Uffa! A tempestade finalmente acalmou e o mar estava baixando a maré. Silêncio no recinto. Eu lentamente me levantei dando um passo de cada vez. Sentindo a areia nos meus pés e observando o campo desconhecido. Sorriso no rosto - Agora eu sou a Alice entrando no castelo da Rainha de Copas esperando ser bem vinda com o receio de mandarem cortar a minha cabeça.
Prontamente a produtora Eloá se dispõe a responder as perguntas da curiosa garota que é apaixonada pelo ambiente em que se encontra, mas acredita que essa realidade é apenas fruto da sua imaginação. A produtora me explica os desafios da profissão.
-- É necessário investir no estudo, acompanhar grandes produções e perceber como funciona o bastidor do teatro, de um set de filmagem. São grandes equipes para realizar bons trabalhos. E é preciso muita força de vontade para aprender um pouco de cada coisa e então desenvolver uma especialidade específica.
Fazer teatro não é escrever um roteiro e ensaiar atores, é muito mais que isso.

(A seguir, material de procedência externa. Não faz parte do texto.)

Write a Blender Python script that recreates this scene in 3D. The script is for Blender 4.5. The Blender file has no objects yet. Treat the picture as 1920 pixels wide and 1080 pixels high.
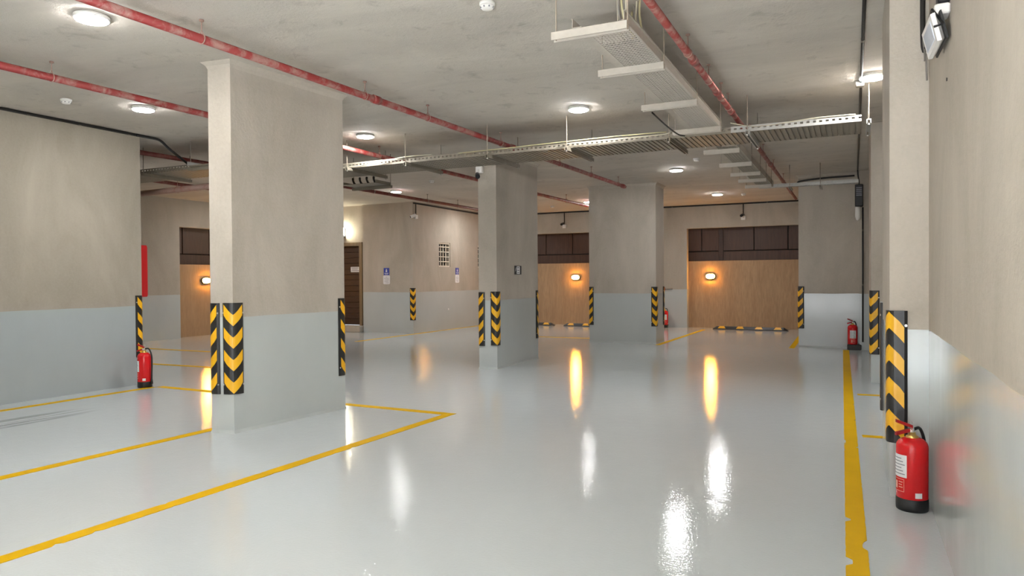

Exige ensaio, estudos e mais estudos, e a equipe deve estar em sincronia com as vertentes que serão seguidas além de estar disposto a tirar boa parte do tempo para fazer análises e sempre melhorar o trabalho. São muitos meses preparando uma peça para que ela apresente o nível de profissionalismo e qualidade necessário.
A arte traz em todos os detalhes o seu princípio: causar a transformação. Muitos dizem que o belo nas artes cênicas é ver tudo pronto e experimentar a sensação do momento, mas pra mim, olhar e fazer parte da produção, é mágico. Conseguir visualizar cada etapa da produção e através do resultado poder fazer uma reflexão de como se deu esse processo, quais foram os erros e acertos e como o público recebeu isso tudo. E o trabalho então recomeça com o replanejamento e a expectativa do resultado. Tudo se recicla e nenhum espetáculo é igual ao outro.